▶ **Material for this exercise**:
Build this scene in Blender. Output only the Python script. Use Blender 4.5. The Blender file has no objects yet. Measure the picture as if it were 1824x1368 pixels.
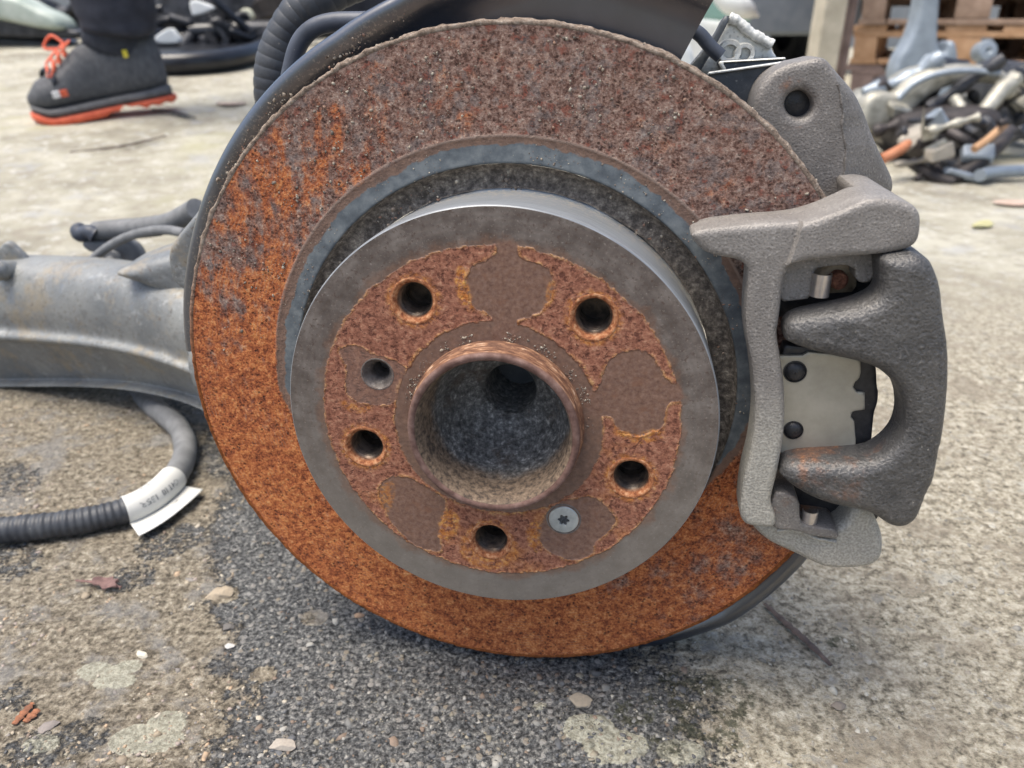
import bpy, bmesh, math, random
import numpy as np
from mathutils import Vector, Matrix
from mathutils.geometry import delaunay_2d_cdt, tessellate_polygon

random.seed(7); rng = np.random.default_rng(7)
SC = bpy.context.scene
COL = SC.collection
R = math.radians

# ------------------------------------------------------------------ camera
cam_d = bpy.data.cameras.new('camera'); cam = bpy.data.objects.new('camera', cam_d); COL.objects.link(cam)
cam.location = (0.00616, -0.30023, 0.30822); cam.rotation_euler = (R(90 - 24), 0, 0)
cam_d.sensor_width = 36; cam_d.lens = 36 * 1450 / 1824
cam_d.clip_start = 0.01; cam_d.clip_end = 400
cam_d.dof.use_dof = True; cam_d.dof.focus_distance = 0.345; cam_d.dof.aperture_fstop = 12
SC.camera = cam
# ------------------------------------------------------------------ light
SUN_EL, SUN_AZ = 72, 250          # high veiled sun, a little to the viewer's left
w = bpy.data.worlds.new('World'); SC.world = w; w.use_nodes = True
nt = w.node_tree; nt.nodes.clear()
sky = nt.nodes.new('ShaderNodeTexSky'); sky.sky_type = 'NISHITA'; sky.sun_disc = False
sky.sun_elevation = R(SUN_EL); sky.sun_rotation = R(SUN_AZ); sky.dust_density = 4; sky.air_density = 1.0; sky.ozone_density = 1.0
bg = nt.nodes.new('ShaderNodeBackground'); bg.inputs[1].default_value = 0.09
wo = nt.nodes.new('ShaderNodeOutputWorld')
nt.links.new(sky.outputs[0], bg.inputs[0]); nt.links.new(bg.outputs[0], wo.inputs[0])
sl = bpy.data.lights.new('sun', 'SUN'); sl.energy = 1.5; sl.angle = R(35); sl.color = (1, .94, .83)
so = bpy.data.objects.new('sun', sl); COL.objects.link(so)
sd = Vector((math.sin(R(SUN_AZ)) * math.cos(R(SUN_EL)), math.cos(R(SUN_AZ)) * math.cos(R(SUN_EL)), math.sin(R(SUN_EL))))
so.rotation_euler = sd.to_track_quat('Z', 'Y').to_euler(); so.location = (0, 0, 5)
SC.view_settings.view_transform = 'Standard'; SC.view_settings.look = 'None'
SC.view_settings.exposure = 1.4; SC.view_settings.gamma = 1; SC.view_settings.use_curve_mapping = False
SC.cycles.use_denoising = True
SC.cycles.max_bounces = 6

# ------------------------------------------------------------------ numeric noise
def _hash(i, j, k, s):
    h = (i.astype(np.int64) * 374761393 + j.astype(np.int64) * 668265263 + k.astype(np.int64) * 2147483647 + s * 974634777) & 0xffffffff
    h = ((h ^ (h >> 13)) * 1274126177) & 0xffffffff
    return ((h ^ (h >> 16)) & 0xffff) / 65535.0
def vnoise(P, scale, seed=0):
    P = np.asarray(P, float) * scale
    if P.shape[1] == 2: P = np.c_[P, np.zeros(len(P))]
    F = np.floor(P); f = P - F; f = f * f * (3 - 2 * f); i, j, k = F.T
    r = 0
    for a in (0, 1):
        for b in (0, 1):
            for c in (0, 1):
                wgt = (f[:, 0] if a else 1 - f[:, 0]) * (f[:, 1] if b else 1 - f[:, 1]) * (f[:, 2] if c else 1 - f[:, 2])
                r = r + wgt * _hash(i + a, j + b, k + c, seed)
    return r * 2 - 1
def fbm(P, scale, octv=4, seed=0, gain=.5):
    r = 0; a = 1; t = 0
    for o in range(octv):
        r = r + a * vnoise(P, scale * 2 ** o, seed + o * 17); t += a; a *= gain
    return r / t
def sstep(a, b, x):
    t = np.clip((x - a) / (b - a), 0, 1); return t * t * (3 - 2 * t)

# ------------------------------------------------------------------ material builder
class NT:
    def __init__(self, name):
        self.m = bpy.data.materials.new(name); self.m.use_nodes = True
        self.t = self.m.node_tree; self.t.nodes.clear()
        self.out = self.t.nodes.new('ShaderNodeOutputMaterial')
        self.b = self.t.nodes.new('ShaderNodeBsdfPrincipled')
        self.t.links.new(self.b.outputs[0], self.out.inputs[0])
        self.tc = self.t.nodes.new('ShaderNodeTexCoord'); self.P = self.tc.outputs['Object']
    def put(self, v, sock):
        if isinstance(v, bpy.types.NodeSocket): self.t.links.new(v, sock)
        elif isinstance(v, (tuple, list)):
            sock.default_value = (*v, 1) if len(v) == 3 and len(sock.default_value) == 4 else v
        else: sock.default_value = v
    def noise(self, s, d=4, r=.55, dist=0, vec=None):
        n = self.t.nodes.new('ShaderNodeTexNoise'); n.inputs['Scale'].default_value = s
        n.inputs['Detail'].default_value = d; n.inputs['Roughness'].default_value = r; n.inputs['Distortion'].default_value = dist
        self.t.links.new(vec or self.P, n.inputs['Vector']); return n.outputs['Fac']
    def vor(self, s, feat='F1', vec=None, out='Distance', rnd=1):
        n = self.t.nodes.new('ShaderNodeTexVoronoi'); n.feature = feat; n.inputs['Scale'].default_value = s
        n.inputs['Randomness'].default_value = rnd
        self.t.links.new(vec or self.P, n.inputs['Vector']); return n.outputs[out]
    def ramp(self, f, stops, interp='LINEAR'):
        n = self.t.nodes.new('ShaderNodeValToRGB'); c = n.color_ramp; c.interpolation = interp
        while len(c.elements) < len(stops): c.elements.new(.5)
        for e, (p, col) in zip(c.elements, stops):
            e.position = p; e.color = (*col, 1) if isinstance(col, (tuple, list)) else (col, col, col, 1)
        self.put(f, n.inputs[0]); return n.outputs[0]
    def mix(self, f, a, b, mode='MIX'):
        n = self.t.nodes.new('ShaderNodeMix'); n.data_type = 'RGBA'; n.blend_type = mode
        self.put(f, n.inputs[0]); self.put(a, n.inputs[6]); self.put(b, n.inputs[7]); return n.outputs[2]
    def math(self, op, a, b=0.0, clamp=False):
        n = self.t.nodes.new('ShaderNodeMath'); n.operation = op; n.use_clamp = clamp
        self.put(a, n.inputs[0]); self.put(b, n.inputs[1]); return n.outputs[0]
    def mapr(self, v, a, b, c=0.0, d=1.0):
        n = self.t.nodes.new('ShaderNodeMapRange'); n.interpolation_type = 'SMOOTHSTEP'
        for i, x in enumerate((v, a, b, c, d)): self.put(x, n.inputs[i])
        return n.outputs[0]
    def rings(self, s, dist=1.0, d=3):
        n = self.t.nodes.new('ShaderNodeTexWave'); n.wave_type = 'RINGS'; n.rings_direction = 'Z'; n.inputs['Scale'].default_value = s
        n.inputs['Distortion'].default_value = dist; n.inputs['Detail'].default_value = d; n.inputs['Detail Scale'].default_value = 3
        self.t.links.new(self.P, n.inputs['Vector']); return n.outputs['Fac']
    def attr(self, name, col=False):
        n = self.t.nodes.new('ShaderNodeAttribute'); n.attribute_name = name
        return n.outputs['Color' if col else 'Fac']
    def sep(self, v=None):
        n = self.t.nodes.new('ShaderNodeSeparateXYZ'); self.t.links.new(v or self.P, n.inputs[0]); return n.outputs
    def scale(self, v3, vec=None):
        n = self.t.nodes.new('ShaderNodeMapping'); n.inputs['Scale'].default_value = v3
        self.t.links.new(vec or self.P, n.inputs['Vector']); return n.outputs[0]
    def bump(self, h, st=.5, dist=.001, nrm=None):
        n = self.t.nodes.new('ShaderNodeBump'); n.inputs['Strength'].default_value = st; n.inputs['Distance'].default_value = dist
        self.put(h, n.inputs['Height'])
        if nrm: self.t.links.new(nrm, n.inputs['Normal'])
        return n.outputs[0]
    def done(self, col, rough=.6, metal=0.0, nrm=None, spec=.5):
        self.put(col, self.b.inputs['Base Color']); self.put(rough, self.b.inputs['Roughness']); self.put(metal, self.b.inputs['Metallic'])
        self.b.inputs['Specular IOR Level'].default_value = spec
        if nrm: self.t.links.new(nrm, self.b.inputs['Normal'])
        return self.m

M = {}
def simple(name, c1, c2, s, rough=.6, metal=0.0, bst=.3, bd=.001, bs=None, lo=.35, hi=.65, spec=.5, dust=0, dustc=(.42, .38, .31), ds=500):
    t = NT(name); n = t.noise(s, 6, .6)
    col = t.ramp(n, [(lo, c1), (hi, c2)])
    if dust:
        d = t.mapr(t.noise(ds, 4, .7), .72 - dust, .8 - dust * .6); d = t.math('MULTIPLY', d, t.mapr(t.noise(s * .8, 3), .35, .7))
        col = t.mix(d, col, dustc)
    nr = t.bump(t.noise(bs or s * 3, 6, .65), bst, bd)
    M[name] = t.done(col, rough, metal, nr, spec); return M[name]

def rust_color(t, rich=0.0):
    """layered rust: dusty mauve-brown scale high on the disc, fresher orange bloom lower and to the left"""
    x, y, z = t.sep()
    big = t.noise(26, 4, .6); mid = t.noise(360, 6, .74); fine = t.noise(1000, 4, .7); pit = t.vor(430); m2 = t.noise(95, 6, .72)
    k = t.math('ADD', t.math('MULTIPLY', mid, .62), t.math('MULTIPLY', fine, .38))
    dusty = t.ramp(k, [(.37, (.042, .02, .015)), (.45, (.135, .07, .052)), (.5, (.225, .138, .108)), (.55, (.31, .205, .162)), (.6, (.4, .3, .245)), (.66, (.58, .5, .42))])
    brown = t.ramp(k, [(.37, (.065, .018, .009)), (.44, (.22, .06, .024)), (.5, (.42, .122, .043)), (.56, (.58, .21, .07)), (.64, (.7, .36, .17))])
    orange = t.ramp(k, [(.37, (.13, .034, .012)), (.44, (.34, .094, .03)), (.5, (.52, .165, .05)), (.56, (.67, .26, .08)), (.65, (.82, .46, .19))])
    g = t.math('ADD', t.math('MULTIPLY', y, -6.5), t.math('MULTIPLY', x, -3.8))
    g = t.math('ADD', g, t.math('MULTIPLY', t.math('SUBTRACT', big, .5), 2.4))
    g = t.math('ADD', g, t.math('MULTIPLY', t.math('SUBTRACT', m2, .5), 3.2))
    stk = t.noise(150, 5, .7, vec=t.scale((1, .16, 1))); g = t.math('ADD', g, t.math('MULTIPLY', t.math('SUBTRACT', stk, .5), t.mapr(x, .0, -.09, .5, 3.2)))
    col = t.mix(t.mapr(g, -.55, .3), dusty, brown)
    og = t.math('MULTIPLY', t.mapr(g, .15, 1.7, 0, .85), t.mapr(m2, .4, .58))
    col = t.mix(og, col, orange)
    # grey bare scale, red-brown spots, a few fresh orange blooms
    gs = t.math('MULTIPLY', t.mapr(t.noise(130, 5, .7), .5, .62), t.mapr(g, .35, -.5))
    col = t.mix(t.math('MULTIPLY', gs, .5), col, t.ramp(k, [(.38, (.085, .078, .078)), (.55, (.19, .175, .17)), (.68, (.33, .31, .29))]))
    rs_ = t.math('MULTIPLY', t.mapr(t.noise(250, 5, .7), .56, .64), t.mapr(g, .6, -.4))
    col = t.mix(t.math('MULTIPLY', rs_, .75), col, t.ramp(fine, [(.35, (.13, .035, .022)), (.65, (.27, .085, .055))]))
    col = t.mix(t.math('MULTIPLY', t.mapr(t.noise(62, 5, .7), .68, .73), .75), col, t.ramp(fine, [(.35, (.36, .1, .02)), (.65, (.6, .24, .06))]))
    dark = t.math('MULTIPLY', t.mapr(pit, .36, .14), t.mapr(t.noise(170, 4, .65), .42, .56))
    col = t.mix(t.math('MULTIPLY', dark, .75), col, (.035, .015, .011))
    sc_ = t.math('MULTIPLY', t.mapr(t.rings(190, 3.0, 4), .78, .95), t.mapr(m2, .5, .6)); col = t.mix(t.math('MULTIPLY', sc_, .3), col, (.4, .28, .2))
    h = t.math('ADD', t.math('MULTIPLY', k, .9), t.math('MULTIPLY', t.math('SUBTRACT', 1.0, dark), .25))
    return col, h

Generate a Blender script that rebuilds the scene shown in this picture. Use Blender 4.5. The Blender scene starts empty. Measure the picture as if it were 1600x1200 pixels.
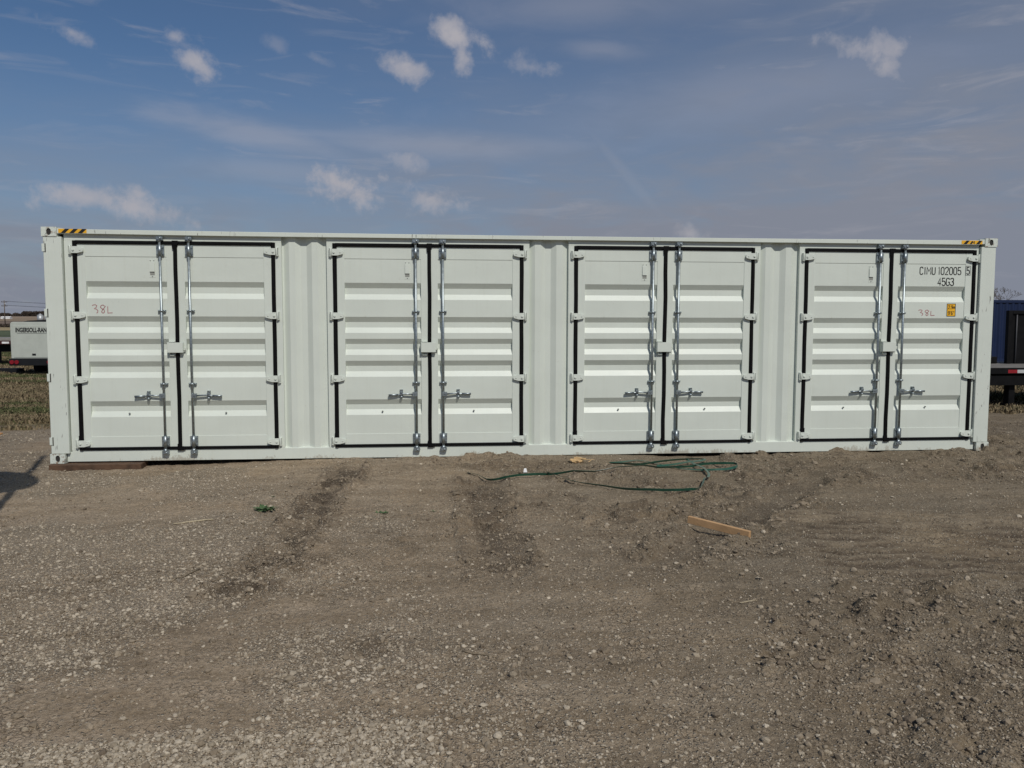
import bpy, math, random
import numpy as np
from mathutils import Vector

S = bpy.context.scene
COL = S.collection
rng = np.random.default_rng(7)
random.seed(7)

# ------------------------------------------------------------------ camera
CAM = (4.678, -10.298, 1.725)
YAW, PIT, ROL = 0.09533, -0.07502, 0.00172
cam_d = bpy.data.cameras.new('camera')
cam = bpy.data.objects.new('camera', cam_d)
COL.objects.link(cam)
cam_d.sensor_fit = 'HORIZONTAL'
cam_d.sensor_width = 36.0
cam_d.lens = 1265 / 1600 * 36.0
cam_d.clip_start = 0.05
cam_d.clip_end = 6000
fwd = Vector((math.sin(YAW) * math.cos(PIT), math.cos(YAW) * math.cos(PIT), math.sin(PIT)))
rgt = Vector((math.cos(YAW), -math.sin(YAW), 0))
up = rgt.cross(fwd)
r2 = rgt * math.cos(ROL) + up * math.sin(ROL)
u2 = -rgt * math.sin(ROL) + up * math.cos(ROL)
from mathutils import Matrix
m = Matrix((r2, u2, -fwd)).transposed().to_4x4()
m.translation = Vector(CAM)
cam.matrix_world = m
S.camera = cam

# ------------------------------------------------------------------ light
S.view_settings.view_transform = 'Standard'
S.view_settings.look = 'None'
S.view_settings.gamma = 1
S.view_settings.use_curve_mapping = False
S.view_settings.exposure = 0.0
SUN_EL = math.radians(47.0)
SUN_AZ = math.radians(162.3)          # clockwise from +Y
SUN_STRENGTH = 2.85
SKY_STRENGTH = 0.055
sd = bpy.data.lights.new('sun', 'SUN')
sd.energy = SUN_STRENGTH
sd.angle = math.radians(0.55)
sd.color = (1.0, 0.955, 0.88)
sun = bpy.data.objects.new('sun', sd)
COL.objects.link(sun)
to_sun = Vector((math.sin(SUN_AZ) * math.cos(SUN_EL), math.cos(SUN_AZ) * math.cos(SUN_EL), math.sin(SUN_EL)))
sun.rotation_euler = to_sun.to_track_quat('Z', 'Y').to_euler()
sun.location = (6, -12, 14)


class NT:
    """small node-tree helper"""
    def __init__(self, tree):
        self.t = tree
        self.n = tree.nodes
        self.l = tree.links

    def new(self, kind, **kw):
        nd = self.n.new(kind)
        for k, v in kw.items():
            setattr(nd, k, v)
        return nd

    def put(self, sock, v):
        if isinstance(v, bpy.types.NodeSocket):
            self.l.new(v, sock)
        elif v is not None:
            if isinstance(v, (tuple, list)) and len(v) == 3 and sock.type == 'RGBA':
                v = (*v, 1)
            sock.default_value = v

    def math(self, op, a, b=None, c=None, clamp=False):
        nd = self.new('ShaderNodeMath', operation=op, use_clamp=clamp)
        self.put(nd.inputs[0], a)
        if b is not None: self.put(nd.inputs[1], b)
        if c is not None: self.put(nd.inputs[2], c)
        return nd.outputs[0]

    def ramp(self, v, lo, hi, a=0.0, b=1.0, smooth=True):
        nd = self.new('ShaderNodeMapRange', interpolation_type='SMOOTHSTEP' if smooth else 'LINEAR')
        self.put(nd.inputs[0], v)
        for i, x in zip((1, 2, 3, 4), (lo, hi, a, b)):
            self.put(nd.inputs[i], x)
        return nd.outputs[0]

    def mix(self, f, a, b, mode='MIX'):
        nd = self.new('ShaderNodeMix', data_type='RGBA', blend_type=mode)
        self.put(nd.inputs[0], f); self.put(nd.inputs[6], a); self.put(nd.inputs[7], b)
        return nd.outputs[2]

    def noise(self, vec, scale, detail=4.0, rough=0.5, dist=0.0, out=0):
        nd = self.new('ShaderNodeTexNoise')
        if vec is not None: self.put(nd.inputs['Vector'], vec)
        self.put(nd.inputs['Scale'], scale); self.put(nd.inputs['Detail'], detail)
        self.put(nd.inputs['Roughness'], rough); self.put(nd.inputs['Distortion'], dist)
        return nd.outputs[out]

    def scale(self, vec, s):
        nd = self.new('ShaderNodeMapping')
        self.put(nd.inputs[0], vec)
        nd.inputs[3].default_value = s
        return nd.outputs[0]

    def attr(self, name, out='Fac'):
        nd = self.new('ShaderNodeAttribute', attribute_name=name)
        return nd.outputs[out]

    def bump(self, h, strength, dist, normal=None):
        nd = self.new('ShaderNodeBump')
        self.put(nd.inputs['Height'], h); self.put(nd.inputs['Strength'], strength)
        self.put(nd.inputs['Distance'], dist)
        if normal is not None: self.put(nd.inputs['Normal'], normal)
        return nd.outputs[0]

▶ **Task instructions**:
Look at the listing and set down only the lines from its start through the line with "from mathutils.geometry import", word for word and without pictures.

▶ **Answer to this problem**:
Build this scene in Blender. Output only the Python script. Use Blender 4.5. The Blender file has no objects yet. Measure the picture as if it were 1824x1368 pixels.
import bpy, bmesh, math, random
import numpy as np
from mathutils import Vector, Matrix
from mathutils.geometry import delaunay_2d_cdt, tessellate_polygon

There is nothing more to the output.